The emergence of serverless computing is causing organizations to revisit the notion of NoOps for their development processes. Serverless enables businesses to achieve velocity without having to worry about operations. NoOps is the idea that if organizations can take operations out of the equation entirely, they can focus more on the development side of things.
“In this state, the ‘operations’ of a system become entirely automated and the system runs itself,” said Ken Corless, a principal with Deloitte Consulting in its cloud practice.
Serverless is a similar idea to NoOps, but focuses more on allocating cloud-based compute, storage and memory resources based on certain needs, explained Caio Milani, director of product management for MarkLogic, a data integration and NoSQL database solution provider.
“With serverless, customers don’t have to worry about servers and other infrastructure. However, the majority of serverless offerings right now are point solutions designed to solve a specific problem, and they require a great deal of effort on the part of developers to weave them together — if they indeed can be woven together,” Milani explained. “An effective NoOps platform, in contrast, is a fully integrated solution that takes care of everything from compute, storage and memory to data management, search, data harmonization, semantics and analytics — all without any developer resources.” But by embracing serverless, organizations are on the path of adopting a NoOps mindset because it removes things like managing services, patching, induction, detection and monitoring, Corless explained.
NoOps can be viewed as the next step in the evolution of DevOps, Milani explained. While DevOps has made great strides to get the development and operations side to work together and develop and deliver solutions on a continuous basis, he said, organizations are lacking the time and resources necessary to handle the data integration, provisioning, security and plumbing that operations entails.
“With a strong NoOps solution, everything related to ops is taken care of, so you don’t need people to perform all of the traditional tasks related to operating a critical application infrastructure in production,” said Milani.
However, Corless noted that entirely no-operations models cannot exist, but is something that organizations can strive to adopt. “There will always be things that happen that are unplanned for, so getting to “no/none” is likely just aspirational. But the closer you get to NoOps, the more effort you can spend in implementing technology powered business capability,” he said. “There are many, many ways to measure operations spend vs. initiative spend, but in large companies it is usually at least 40 percent of total IT spend, sometimes as much as 80 percent of IT spend. You can imagine how attractive driving that to [near] zero would be.”

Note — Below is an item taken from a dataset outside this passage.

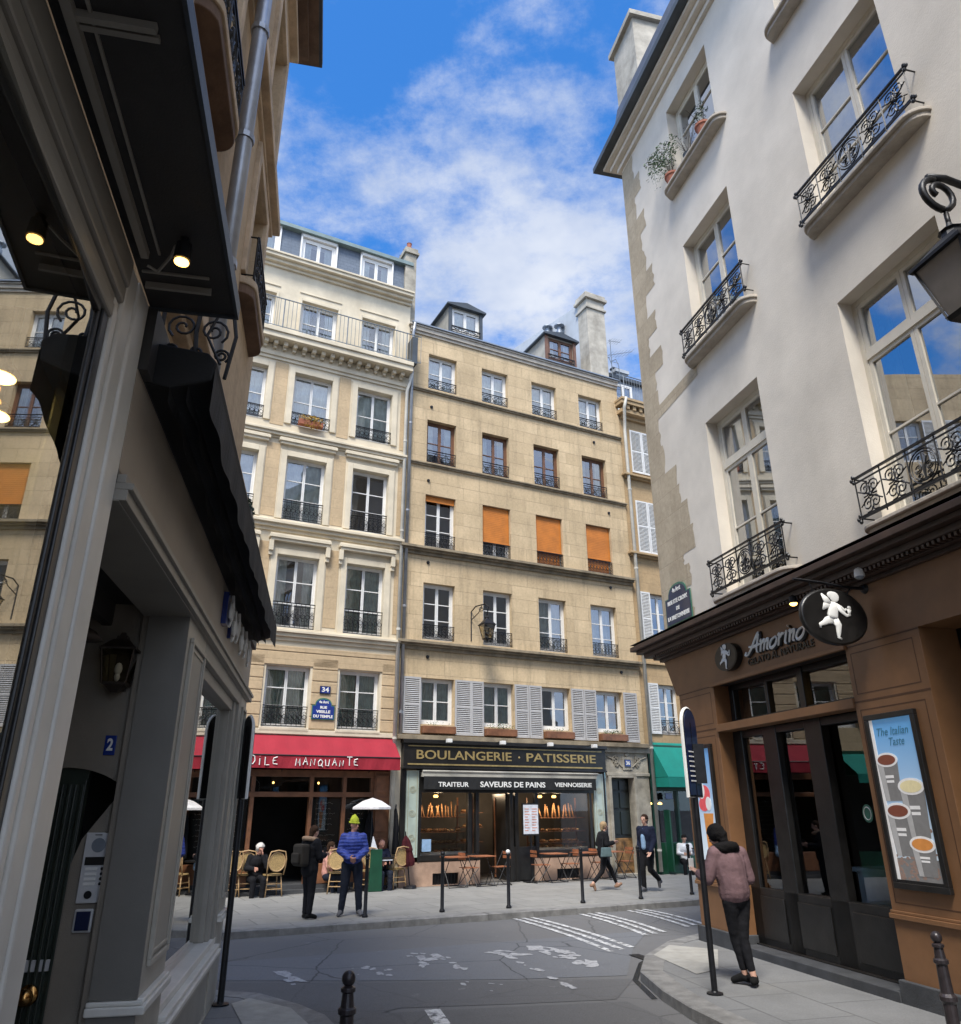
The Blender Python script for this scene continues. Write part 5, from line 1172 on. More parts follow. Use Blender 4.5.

The operations staff will still be necessary, organizations will just be tasked to figure out how to redeploy their skills. “Luckily, there is likely no end to the ways in which these people will be able to add value to the company,” said Milani.
Additionally, Corless explained that NoOps doesn’t mean that DevOps is no longer necessary; it is simply the “nirvana state” of DevOps and uses the tenets of DevOps in order to be successfully implemented. For instance, whether you are handling operations or not, you still need good and clean coding practices, CI/CD pipelines, proper QA and staging environments, and developers responsible for code in production, according to Milani.
With NoOps, you should still “focus on maturing your DevOps capabilities. DevOps is a culture, way of life and mindset — not a set of tools,” said Corless. “Look to automate ruthlessly, embrace self-service, and measure.”